Faire de l'administration publique un facteur de compétitivité du pays et évaluer les réformes administratives et la qualité des services par un organisme indépendant. Une telle proposition s'inscrit parfaitement dans une approche écologique de l'économie qui met en exergue la dépendance de la santé de l'entreprise de celle de son environnement.
Certes, la qualité du service public est une affaire de gestion de la fonction publique. Néanmoins, les dysfonctionnements administratifs peuvent être stimulés par des acteurs privés marqués par une culture de détournement de la loi, dont les «faux forfaitaires» n'en sont qu'un exemple.
Le changement d'une telle culture et l'adhésion des agents économiques à des valeurs éthiques dans la conduite des affaires nécessite un engagement et des initiatives de leurs organisations professionnelles.
Une fiscalité équitable et sensible à l'intérêt de l'entreprise. La notion d'équité de la fiscalité est polysémique et varie selon le point de vue de celui qui l'évoque, car elle dépend de plusieurs critères: les choix politiques de répartition des richesses, l'équilibre des forces entre les groupes sociaux qui pèsent sur les décisions politiques, la qualité des règlementations et le profil de ceux qui sont chargés de leur application, etc. L'entreprise a-t-elle une responsabilité dans la réalisation de cette équité? La réponse est oui, car si elle pratique l'évasion fiscale et se laisse tenter par des pratiques illégales de détournements des règles, elle enfreint aux principes éthiques. L'Etat en fait de même lorsqu'il use et abuse des redressements fiscaux.

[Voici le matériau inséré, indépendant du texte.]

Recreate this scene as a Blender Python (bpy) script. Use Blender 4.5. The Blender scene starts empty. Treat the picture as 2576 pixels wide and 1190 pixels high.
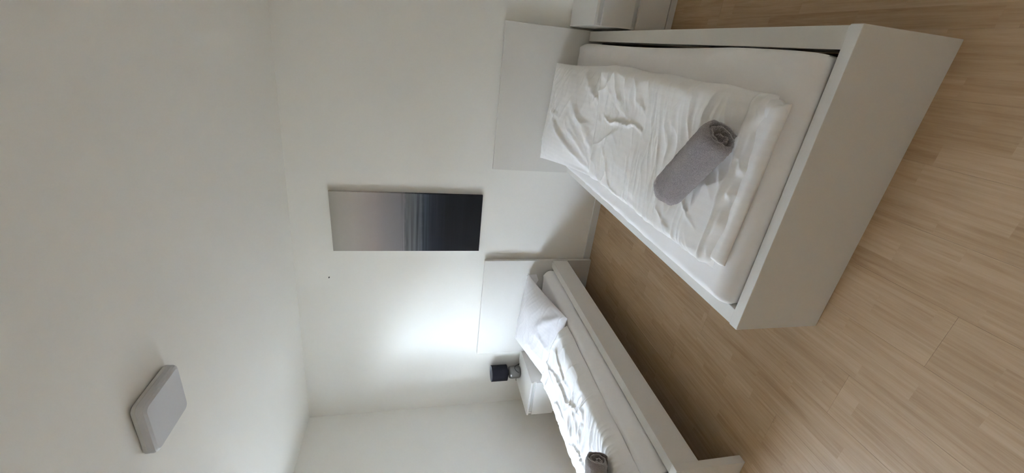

La veille contre les abus est donc l'affaire des deux parties ainsi que des organisations professionnelles.
La sensibilité à l'intérêt de l'entreprise s'exprime aussi par la reconnaissance qu'il ne se confond pas avec l'intérêt exclusif du patron. Si on considère l'entreprise comme un bien social, être sensible à son intérêt c'est être sensible à celui de ses parties prenantes, c'est œuvrer pour son développement en réinvestissant la part de la plus-value nécessaire à sa montée en gamme, c'est aussi chercher à créer des synergies avec les divers partenaires, et cela est de la responsabilité de l'entreprise.